On Mon, Sep 09, 2013 at 12:44:49PM +0100, Will Deacon wrote:
> Hello,
> 
> During the review of a recent patch to add support for atomic MMIO
> read-modify-write sequences between drivers on ARM, it was suggested
> that this code could be made generic and used by other architectures.
> 
>   http://lists.infradead.org/pipermail/linux-arm-kernel/2013-August/194178.html
> 
> However, making this generic requires the availability of relaxed MMIO
> accessors across all architectures because { readX(); modify(); writeX(); }
> is an extremely expensive sequence on ARM. This expense is due to heavyweight
> barriers inside our accessor macros to satisfy the conclusions from this
> earlier thread with respect to cacheable memory ordering (which do make sense
> from a driver writer's perspective):
> 
>   http://www.gossamer-threads.com/lists/linux/kernel/932153?do=post_view_threaded#932153
> 
> The problem with relaxed accessors (which is also mentioned in the thread
> above) is that they don't seem to have well defined semantics across all
> architectures. For example, the table below illustrates a few architectures
> and their behaviour in this area (please correct any mistakes or add any
> interesting architectures):
> 
> 
> Ordered against: | IO (same device) | Cacheable accesses | Spin lock/unlock |
> -----------------+------------------+--------------------+------------------+
> ARM/ARM64        |                  |                    |                  |
>   readX/writeX   |        Y         |         Y          |        Y         |
>   _relaxed       |        Y         |         N          |        Y         |
>                  |                  |                    |                  |
> Alpha            |                  |                    |                  |
>   readX/writeX   |        Y         |         Y          |        Y         |
>   _relaxed       |        N*        |         N          |        Y         |
>                  |                  |                    |                  |
> PowerPC**        |                  |                    |                  |
>   readX/writeX   |        Y         |         Y          |        Y         |
>   _relaxed       |        Y         |         Y          |        Y         |
>                  |                  |                    |                  |
> x86              |                  |                    |                  |
>   readX/writeX   |        Y         |         Y          |        Y         |
>   _relaxed***    |        N         |         N          |        Y         |
> 
> *   Depends on specific machine afaict.

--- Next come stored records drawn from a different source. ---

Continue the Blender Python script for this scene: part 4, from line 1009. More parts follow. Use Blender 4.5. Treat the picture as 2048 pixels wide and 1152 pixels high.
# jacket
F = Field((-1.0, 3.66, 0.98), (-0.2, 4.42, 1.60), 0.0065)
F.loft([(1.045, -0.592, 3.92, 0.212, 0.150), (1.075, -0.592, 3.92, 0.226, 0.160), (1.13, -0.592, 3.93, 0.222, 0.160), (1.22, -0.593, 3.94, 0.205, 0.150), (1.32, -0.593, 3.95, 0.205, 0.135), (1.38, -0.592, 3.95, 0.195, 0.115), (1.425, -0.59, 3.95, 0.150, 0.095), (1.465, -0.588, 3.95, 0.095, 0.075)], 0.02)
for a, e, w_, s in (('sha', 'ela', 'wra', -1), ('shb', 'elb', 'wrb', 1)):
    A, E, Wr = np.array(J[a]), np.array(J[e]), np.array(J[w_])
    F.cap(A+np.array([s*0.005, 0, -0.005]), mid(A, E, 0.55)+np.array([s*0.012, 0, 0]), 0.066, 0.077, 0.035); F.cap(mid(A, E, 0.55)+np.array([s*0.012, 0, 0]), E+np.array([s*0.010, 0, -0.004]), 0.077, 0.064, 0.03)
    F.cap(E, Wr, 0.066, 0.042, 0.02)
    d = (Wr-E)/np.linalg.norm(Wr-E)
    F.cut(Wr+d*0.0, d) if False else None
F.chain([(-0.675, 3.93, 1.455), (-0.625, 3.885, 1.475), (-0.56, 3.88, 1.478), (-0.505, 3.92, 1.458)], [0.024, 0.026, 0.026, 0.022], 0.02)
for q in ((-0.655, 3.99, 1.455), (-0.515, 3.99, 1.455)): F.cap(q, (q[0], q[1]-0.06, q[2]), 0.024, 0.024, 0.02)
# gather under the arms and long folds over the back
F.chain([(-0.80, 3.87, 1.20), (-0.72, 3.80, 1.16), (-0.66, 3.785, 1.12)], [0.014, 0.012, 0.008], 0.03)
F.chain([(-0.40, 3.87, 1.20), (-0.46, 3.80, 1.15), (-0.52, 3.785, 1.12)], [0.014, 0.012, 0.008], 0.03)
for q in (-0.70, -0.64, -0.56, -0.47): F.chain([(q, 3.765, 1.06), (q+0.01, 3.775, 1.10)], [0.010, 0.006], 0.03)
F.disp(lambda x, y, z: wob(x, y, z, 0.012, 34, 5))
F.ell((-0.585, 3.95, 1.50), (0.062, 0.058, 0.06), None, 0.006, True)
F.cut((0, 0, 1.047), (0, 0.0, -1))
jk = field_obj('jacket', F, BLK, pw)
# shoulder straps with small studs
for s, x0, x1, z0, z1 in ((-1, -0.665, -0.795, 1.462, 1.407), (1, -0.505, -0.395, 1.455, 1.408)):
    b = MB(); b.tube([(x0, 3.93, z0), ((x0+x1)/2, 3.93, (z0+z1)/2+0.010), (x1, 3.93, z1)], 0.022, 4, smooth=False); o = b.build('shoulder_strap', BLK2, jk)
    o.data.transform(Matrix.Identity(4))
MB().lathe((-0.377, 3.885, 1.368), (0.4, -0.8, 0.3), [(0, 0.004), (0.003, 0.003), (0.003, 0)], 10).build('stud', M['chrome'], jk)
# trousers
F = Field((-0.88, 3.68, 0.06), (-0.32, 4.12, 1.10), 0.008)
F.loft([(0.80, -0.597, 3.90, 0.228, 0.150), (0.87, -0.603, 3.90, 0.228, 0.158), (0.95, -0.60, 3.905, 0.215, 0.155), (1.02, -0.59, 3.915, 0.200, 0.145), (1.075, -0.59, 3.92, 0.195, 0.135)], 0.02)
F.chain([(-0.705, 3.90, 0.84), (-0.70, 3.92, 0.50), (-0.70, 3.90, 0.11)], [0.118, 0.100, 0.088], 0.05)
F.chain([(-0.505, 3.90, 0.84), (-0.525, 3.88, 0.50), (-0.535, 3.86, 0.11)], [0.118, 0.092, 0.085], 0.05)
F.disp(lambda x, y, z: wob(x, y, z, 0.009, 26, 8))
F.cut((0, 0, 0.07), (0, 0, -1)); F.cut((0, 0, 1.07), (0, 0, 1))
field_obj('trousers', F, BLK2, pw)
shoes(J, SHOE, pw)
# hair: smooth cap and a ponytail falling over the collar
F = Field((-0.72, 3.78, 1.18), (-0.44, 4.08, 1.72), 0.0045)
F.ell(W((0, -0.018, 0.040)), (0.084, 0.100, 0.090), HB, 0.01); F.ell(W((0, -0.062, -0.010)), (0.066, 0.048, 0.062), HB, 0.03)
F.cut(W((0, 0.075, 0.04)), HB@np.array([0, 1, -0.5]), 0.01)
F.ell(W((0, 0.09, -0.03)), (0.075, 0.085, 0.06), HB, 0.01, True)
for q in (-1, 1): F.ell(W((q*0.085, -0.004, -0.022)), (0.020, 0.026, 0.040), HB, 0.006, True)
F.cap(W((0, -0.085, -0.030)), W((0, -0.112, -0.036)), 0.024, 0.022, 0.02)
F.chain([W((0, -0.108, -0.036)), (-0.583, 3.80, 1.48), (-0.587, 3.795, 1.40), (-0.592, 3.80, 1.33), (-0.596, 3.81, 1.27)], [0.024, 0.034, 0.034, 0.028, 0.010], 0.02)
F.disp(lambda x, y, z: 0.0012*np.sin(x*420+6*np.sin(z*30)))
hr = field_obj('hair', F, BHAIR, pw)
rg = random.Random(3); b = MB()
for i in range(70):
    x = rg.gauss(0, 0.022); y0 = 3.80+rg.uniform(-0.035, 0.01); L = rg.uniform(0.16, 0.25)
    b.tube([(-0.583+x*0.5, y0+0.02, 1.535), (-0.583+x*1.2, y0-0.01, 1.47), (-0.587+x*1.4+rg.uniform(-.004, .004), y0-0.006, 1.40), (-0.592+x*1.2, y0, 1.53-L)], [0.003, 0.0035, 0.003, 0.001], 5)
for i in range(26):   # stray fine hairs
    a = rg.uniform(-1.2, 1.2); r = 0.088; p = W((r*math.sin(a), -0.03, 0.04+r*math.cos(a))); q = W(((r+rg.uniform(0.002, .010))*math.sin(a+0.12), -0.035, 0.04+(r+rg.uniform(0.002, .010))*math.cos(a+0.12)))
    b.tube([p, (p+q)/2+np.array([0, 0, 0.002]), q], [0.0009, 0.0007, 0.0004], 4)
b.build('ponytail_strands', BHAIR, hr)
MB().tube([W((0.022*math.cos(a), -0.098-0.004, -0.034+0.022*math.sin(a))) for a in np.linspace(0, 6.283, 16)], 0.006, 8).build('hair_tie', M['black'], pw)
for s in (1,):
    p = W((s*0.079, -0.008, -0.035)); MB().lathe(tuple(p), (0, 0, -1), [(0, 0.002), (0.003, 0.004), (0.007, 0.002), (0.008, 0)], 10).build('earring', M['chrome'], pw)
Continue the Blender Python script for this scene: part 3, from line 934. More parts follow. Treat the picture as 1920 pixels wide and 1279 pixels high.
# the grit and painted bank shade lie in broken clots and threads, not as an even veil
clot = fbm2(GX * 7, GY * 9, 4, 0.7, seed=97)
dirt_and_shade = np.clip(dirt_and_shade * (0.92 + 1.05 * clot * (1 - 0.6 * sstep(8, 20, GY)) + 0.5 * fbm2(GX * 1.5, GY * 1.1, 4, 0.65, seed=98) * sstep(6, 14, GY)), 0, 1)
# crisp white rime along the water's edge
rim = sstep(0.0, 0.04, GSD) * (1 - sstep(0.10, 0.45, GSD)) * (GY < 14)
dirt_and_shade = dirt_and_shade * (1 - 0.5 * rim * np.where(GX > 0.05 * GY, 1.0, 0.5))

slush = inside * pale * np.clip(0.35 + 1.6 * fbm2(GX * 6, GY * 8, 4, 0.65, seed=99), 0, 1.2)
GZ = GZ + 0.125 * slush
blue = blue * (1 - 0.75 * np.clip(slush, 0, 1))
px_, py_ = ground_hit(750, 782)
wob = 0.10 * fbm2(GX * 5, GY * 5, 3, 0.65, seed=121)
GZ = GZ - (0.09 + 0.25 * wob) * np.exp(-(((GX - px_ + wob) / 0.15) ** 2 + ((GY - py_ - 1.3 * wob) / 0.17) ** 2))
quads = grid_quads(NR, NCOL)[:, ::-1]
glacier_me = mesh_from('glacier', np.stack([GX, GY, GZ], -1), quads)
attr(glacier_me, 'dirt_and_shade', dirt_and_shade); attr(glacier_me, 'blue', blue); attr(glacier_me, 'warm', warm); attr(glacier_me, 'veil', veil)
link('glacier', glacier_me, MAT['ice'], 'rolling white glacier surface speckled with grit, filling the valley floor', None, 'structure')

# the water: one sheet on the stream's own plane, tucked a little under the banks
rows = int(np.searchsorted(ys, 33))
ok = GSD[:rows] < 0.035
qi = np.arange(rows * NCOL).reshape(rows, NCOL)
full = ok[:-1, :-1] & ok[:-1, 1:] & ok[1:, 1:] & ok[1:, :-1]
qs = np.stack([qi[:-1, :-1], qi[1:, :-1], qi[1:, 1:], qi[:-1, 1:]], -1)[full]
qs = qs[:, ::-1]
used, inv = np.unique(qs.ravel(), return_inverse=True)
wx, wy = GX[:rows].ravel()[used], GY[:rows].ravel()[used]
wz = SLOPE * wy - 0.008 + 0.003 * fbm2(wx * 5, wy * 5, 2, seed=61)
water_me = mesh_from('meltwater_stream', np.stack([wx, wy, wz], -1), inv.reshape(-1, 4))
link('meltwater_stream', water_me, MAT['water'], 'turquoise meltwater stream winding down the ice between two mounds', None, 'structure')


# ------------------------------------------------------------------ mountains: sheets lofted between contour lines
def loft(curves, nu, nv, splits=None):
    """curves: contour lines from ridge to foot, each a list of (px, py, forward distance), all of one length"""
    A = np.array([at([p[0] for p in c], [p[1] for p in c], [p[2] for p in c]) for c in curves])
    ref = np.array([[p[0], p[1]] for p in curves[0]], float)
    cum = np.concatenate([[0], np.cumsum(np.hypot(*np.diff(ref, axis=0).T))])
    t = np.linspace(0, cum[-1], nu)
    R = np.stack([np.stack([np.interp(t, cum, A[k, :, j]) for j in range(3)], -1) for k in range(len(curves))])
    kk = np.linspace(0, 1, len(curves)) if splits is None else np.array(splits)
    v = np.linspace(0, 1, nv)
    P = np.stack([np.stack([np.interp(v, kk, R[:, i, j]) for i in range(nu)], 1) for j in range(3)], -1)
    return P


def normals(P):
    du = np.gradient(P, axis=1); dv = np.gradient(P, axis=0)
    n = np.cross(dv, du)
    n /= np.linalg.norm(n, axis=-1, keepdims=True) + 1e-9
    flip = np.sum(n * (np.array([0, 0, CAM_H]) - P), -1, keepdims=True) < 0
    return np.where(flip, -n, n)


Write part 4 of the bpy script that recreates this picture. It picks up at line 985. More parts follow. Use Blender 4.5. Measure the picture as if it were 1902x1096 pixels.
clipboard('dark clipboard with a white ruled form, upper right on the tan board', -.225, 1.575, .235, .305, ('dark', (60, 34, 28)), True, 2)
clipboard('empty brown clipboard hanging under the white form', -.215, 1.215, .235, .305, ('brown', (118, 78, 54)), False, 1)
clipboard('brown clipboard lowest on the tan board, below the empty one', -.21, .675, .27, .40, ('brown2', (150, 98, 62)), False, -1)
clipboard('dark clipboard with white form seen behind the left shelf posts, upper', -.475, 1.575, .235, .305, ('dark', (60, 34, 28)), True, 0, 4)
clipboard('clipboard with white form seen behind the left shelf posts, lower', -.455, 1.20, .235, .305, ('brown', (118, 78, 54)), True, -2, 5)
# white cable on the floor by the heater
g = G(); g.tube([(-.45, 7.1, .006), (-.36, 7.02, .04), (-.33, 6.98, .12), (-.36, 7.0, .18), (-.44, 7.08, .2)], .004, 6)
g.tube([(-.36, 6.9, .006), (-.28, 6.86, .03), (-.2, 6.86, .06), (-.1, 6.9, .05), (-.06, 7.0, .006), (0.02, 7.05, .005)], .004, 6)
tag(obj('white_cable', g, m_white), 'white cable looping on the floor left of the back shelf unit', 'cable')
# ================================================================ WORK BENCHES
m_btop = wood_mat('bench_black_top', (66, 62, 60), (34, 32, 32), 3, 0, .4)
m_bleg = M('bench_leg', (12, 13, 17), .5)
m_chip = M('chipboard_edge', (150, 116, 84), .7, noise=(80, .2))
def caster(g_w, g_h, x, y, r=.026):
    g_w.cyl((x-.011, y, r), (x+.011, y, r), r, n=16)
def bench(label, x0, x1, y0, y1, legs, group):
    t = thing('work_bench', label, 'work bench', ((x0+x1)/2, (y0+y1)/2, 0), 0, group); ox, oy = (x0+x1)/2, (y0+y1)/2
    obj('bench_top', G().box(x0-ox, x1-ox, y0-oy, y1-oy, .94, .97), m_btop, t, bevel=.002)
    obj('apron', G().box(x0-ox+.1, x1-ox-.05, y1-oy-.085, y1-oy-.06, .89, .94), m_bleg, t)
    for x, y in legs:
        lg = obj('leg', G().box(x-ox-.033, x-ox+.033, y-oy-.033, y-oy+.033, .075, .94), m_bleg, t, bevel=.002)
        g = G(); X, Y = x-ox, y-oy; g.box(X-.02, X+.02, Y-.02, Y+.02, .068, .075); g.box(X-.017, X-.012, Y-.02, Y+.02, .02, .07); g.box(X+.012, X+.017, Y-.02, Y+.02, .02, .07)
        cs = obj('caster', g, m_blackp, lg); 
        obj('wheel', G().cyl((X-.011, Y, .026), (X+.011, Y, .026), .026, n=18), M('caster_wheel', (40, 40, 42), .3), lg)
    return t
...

> **  _relaxed accessors just #defined as non-relaxed variants, so could be
>     improved.
> *** Potential for re-ordering by the compiler.
> 
> 
> On top of that, there is the concept of relaxed transactions in PCI-X and
> PCI-E, which seem to permit re-ordering of accesses to the same address!
> I think this is also behind the reason that, whilst readX_relaxed is
> implemented on almost all architectures, writeX_relaxed is very uncommon.
> 
> Documentation/memory-barriers.txt states vaguely that readX_relaxed is
> "not guaranteed to be ordered in any way" whilst
> Documentation/DocBook/deviceiobook.tmpl explicitly ties the relaxed ordering
> to IO accesses and DMA writes from a device.
> 
> So this email is a bit of a cry for help. I'd like to try and define some
> common semantics for relaxed I/O accessors so that they can be implemented
> by all architectures and relied upon by driver writers, including the
> addition of relaxed writes.
> 
> My basic proposal would be to copy the ARM definition of _relaxed accessors
> (i.e. only relax ordering against cacheable accesses), which is the semantic
> hinted at by Nick when this was last discussed:
> 
>   http://www.gossamer-threads.com/lists/linux/kernel/932390?do=post_view_threaded#932390
> 
> This should allow for significant performance improvements in drivers which
> don't care about normal memory ordering most of the time yet do have strict
> requirements on ordering of I/O accesses (I think this is the common case).
> 
> All feedback/suggestions/war stories welcome!